Stated problem = Each line of the listing must be transcribed exactly, except for the images, which should be excluded.
──────── Given material
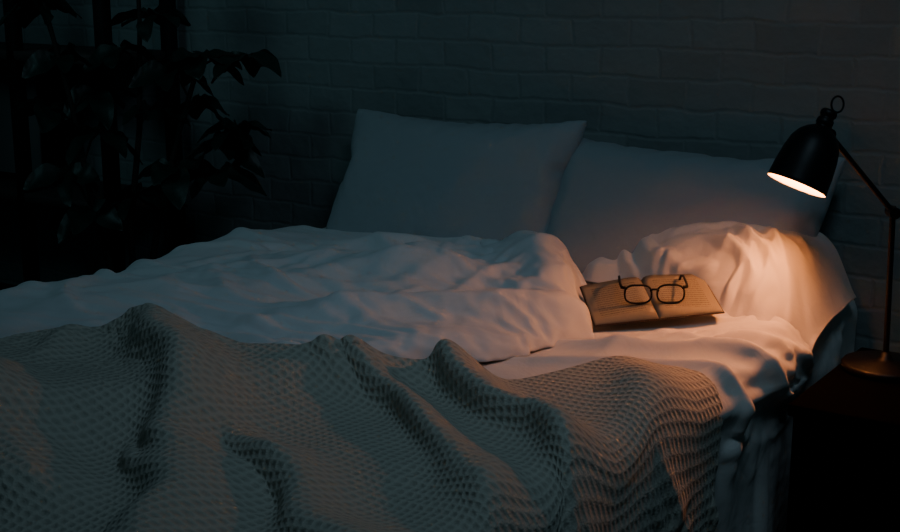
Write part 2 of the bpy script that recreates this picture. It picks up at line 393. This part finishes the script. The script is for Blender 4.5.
# blanket folds
PB=upsample(getP(blanket,BXn,BYn),3); UB=upsample(uvb,3); XU=x0b+UB[...,0]; YB=UB[...,1]
R=[([(-1.88,-1.36),(-1.76,-1.43),(-1.56,-1.55),(-1.36,-1.74),(-1.08,-2.10)],[.045,.075,.065,.06,.06],[.07,.055,.05,.06,.07]),
   ([(-1.38,-1.15),(-1.28,-1.21),(-1.16,-1.26),(-1.02,-1.33),(-.84,-1.46),(-.62,-1.56)],[.06,.08,.065,.05,.045,.03],[.034,.032,.034,.038,.045,.05]),
   ([(-1.50,-1.28),(-1.38,-1.32),(-1.26,-1.38),(-1.12,-1.47),(-.9,-1.64)],[.02,.045,.05,.045,.03],[.034,.03,.03,.038,.05]),
   ([(-1.14,-.96),(-1.04,-1.04),(-.92,-1.16),(-.78,-1.38)],[.03,.04,.035,.02],[.08,.08,.07,.07]),
   ([(-2.35,-1.86),(-2.0,-1.78),(-1.74,-1.80),(-1.48,-1.94)],[.04,.06,.06,.05],[.05,.045,.045,.055]),
   ([(-1.50,-1.62),(-1.25,-1.66),(-.98,-1.84)],[.01,.045,.04],[.03,.038,.05])]
rs=np.random.RandomState(77)
for i in range(16):
    cx,cy=rs.uniform(-2.1,-1.0),rs.uniform(-1.9,-1.2); a=math.radians(rs.uniform(-65,-15)); L=rs.uniform(.2,.5); da=rs.uniform(-.5,.5)
    pts=[(cx+math.cos(a+da*t)*L*t,cy+math.sin(a+da*t)*L*t) for t in (0,.33,.66,1)]
    h=rs.uniform(.014,.030); w=rs.uniform(.016,.026); R.append((pts,[0,h,h*.8,0],[w,w,w*1.3,w*1.6]))
side=sst(UB[...,0],L1,L1+.2); H=np.zeros(XU.shape)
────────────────
Expected answer =
Write part 2 of the bpy script that recreates this picture. It picks up at line 393. This part finishes the script. The script is for Blender 4.5.
# blanket folds
PB=upsample(getP(blanket,BXn,BYn),3); UB=upsample(uvb,3); XU=x0b+UB[...,0]; YB=UB[...,1]
R=[([(-1.88,-1.36),(-1.76,-1.43),(-1.56,-1.55),(-1.36,-1.74),(-1.08,-2.10)],[.045,.075,.065,.06,.06],[.07,.055,.05,.06,.07]),
   ([(-1.38,-1.15),(-1.28,-1.21),(-1.16,-1.26),(-1.02,-1.33),(-.84,-1.46),(-.62,-1.56)],[.06,.08,.065,.05,.045,.03],[.034,.032,.034,.038,.045,.05]),
   ([(-1.50,-1.28),(-1.38,-1.32),(-1.26,-1.38),(-1.12,-1.47),(-.9,-1.64)],[.02,.045,.05,.045,.03],[.034,.03,.03,.038,.05]),
   ([(-1.14,-.96),(-1.04,-1.04),(-.92,-1.16),(-.78,-1.38)],[.03,.04,.035,.02],[.08,.08,.07,.07]),
   ([(-2.35,-1.86),(-2.0,-1.78),(-1.74,-1.80),(-1.48,-1.94)],[.04,.06,.06,.05],[.05,.045,.045,.055]),
   ([(-1.50,-1.62),(-1.25,-1.66),(-.98,-1.84)],[.01,.045,.04],[.03,.038,.05])]
rs=np.random.RandomState(77)
for i in range(16):
    cx,cy=rs.uniform(-2.1,-1.0),rs.uniform(-1.9,-1.2); a=math.radians(rs.uniform(-65,-15)); L=rs.uniform(.2,.5); da=rs.uniform(-.5,.5)
    pts=[(cx+math.cos(a+da*t)*L*t,cy+math.sin(a+da*t)*L*t) for t in (0,.33,.66,1)]
    h=rs.uniform(.014,.030); w=rs.uniform(.016,.026); R.append((pts,[0,h,h*.8,0],[w,w,w*1.3,w*1.6]))
side=sst(UB[...,0],L1,L1+.2); H=np.zeros(XU.shape)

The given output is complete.